A Focus marketing flier published sometime within the last two years boasted that "Since joining the partnership in 2007, Buckingham has grown its assets under managements from $7B to over $17B in 2013."

According to an ADV filed this past November, however, Buckingham Family of Financial Services' AUM was $5.9 billion -- an $11 billion discrepancy.

Describing that larger figure as AUM was a mistake, Buckingham CEO Adam Birenbaum says now. "It should be described as AUM and AUA, including assets from our TAMP, BAM Advisor Services," he says.

Like Adolf, however, he resists characterizing his firm in terms of AUM.

Assets  "don't tell you anything about the way a business is run, the clientele, or the value of the business," Birenbaum says. "When we value a business we look at revenue and earnings and free cash flow."

After all, he argues, two firms with the same AUM can have vastly different investment strategies, average client size, fee structures and profitability. "Assets aren't irrelevant; they are just one part of the equation," Birenbaum says.

DIFFERENT METRICS

That may be one reason that M&A experts use other metrics when it comes to valuing an advisory firm for a sale.

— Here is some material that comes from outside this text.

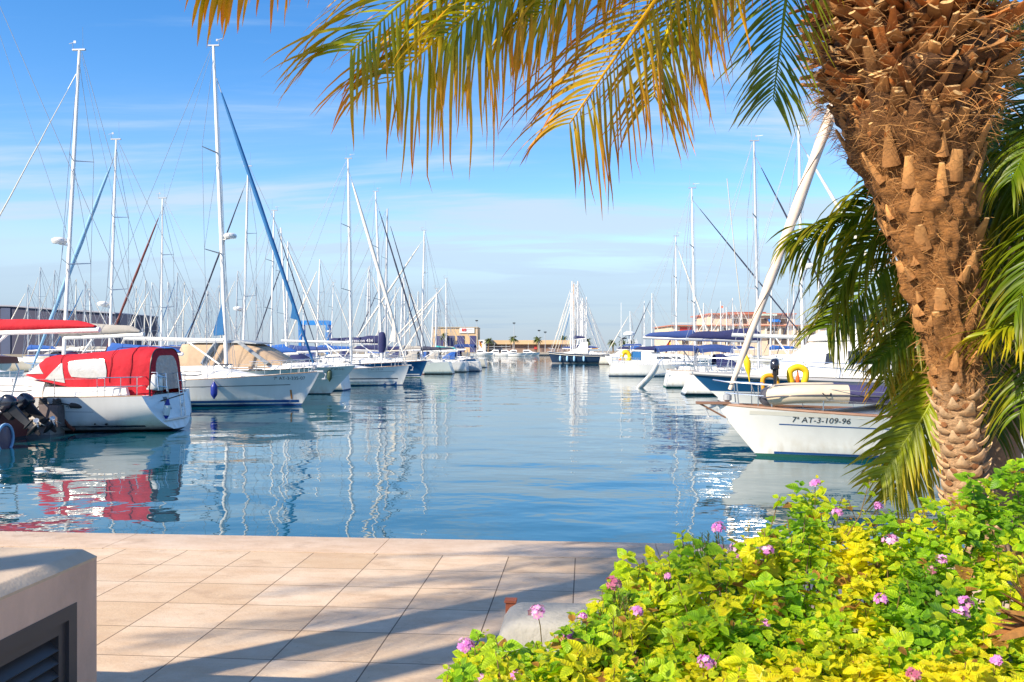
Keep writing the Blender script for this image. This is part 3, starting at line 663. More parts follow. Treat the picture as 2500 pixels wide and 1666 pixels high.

Discounted cash flow is the gold standard, says David DeVoe, founder of a San Francisco-based M&A firm for RIAs: "The value of assets as a valuation metric is more in the realm of chatter over cocktails or golf."

For an individual RIA, publicizing any asset figure other than AUM amounts to "marketing b.s.," says Jeff Spears, co-founder and chief executive of Sanctuary Wealth Services, a San Francisco-based outsourcing provider for RIAs.

"It's apples and oranges," Spears says. "Wall Street counts [total] assets and the RIA world is all about assets you can charge fees on."

When evaluating an advisory firm, David Selig, CEO of Mill Valley, Ca.-based M&A advisory firm Advice Dynamics Partners, says he looks at cash flow, productivity and growth rates. "Total client assets mean nothing," Selig declares. "Billable assets are what matters.  If a firm is deriving repeatable annual management fees from client assets, that's a value driver."

Yet throughout the industry (and the media that cover it), AUM and AUA are both used as a shorthand in referring to a firm's size. And Focus is hardly the only firm that has used -- or uses -- more generous asset numbers for promotional and publicity purposes.

Total client assets can be a valid information marker for consolidators like Focus, says industry veteran Russ Hill -- CEO of Halbert Hargrove, a Long Beach, Calif.-based RIA -- because the number shows year-over-year changes that demonstrate the company's growth to potential acquirers.

"My impression of Focus is that they have been quite successful at adding service and acquisition leverage to their associated firms," he says.

DEAL AHEAD?

Focus, which is private equity-backed and may be pointing itself toward an ultimate sale or public offering, "moved from assets to revenues as it is a better reflection of the tremendous growth of Focus," Adolf says. "Assets are not a good indicator of scale and success; revenues and EBITDA however, are, particularly for holding companies."

"To truly learn about business success analysts need to dig way deeper than crude asset numbers," he adds, "which is why we moved to revenues as a more interesting and precise indicator across the Focus partner group." (Adolf said recently that Focus is not planning an IPO or sale in 2015 -- although plans, of course, can change.)

So what about the value of "annual run rate revenues" that Focus now publicizes?

Annual run rate revenues are "more meaningful than AUM," says DeVoe, "but less meaningful than profitability."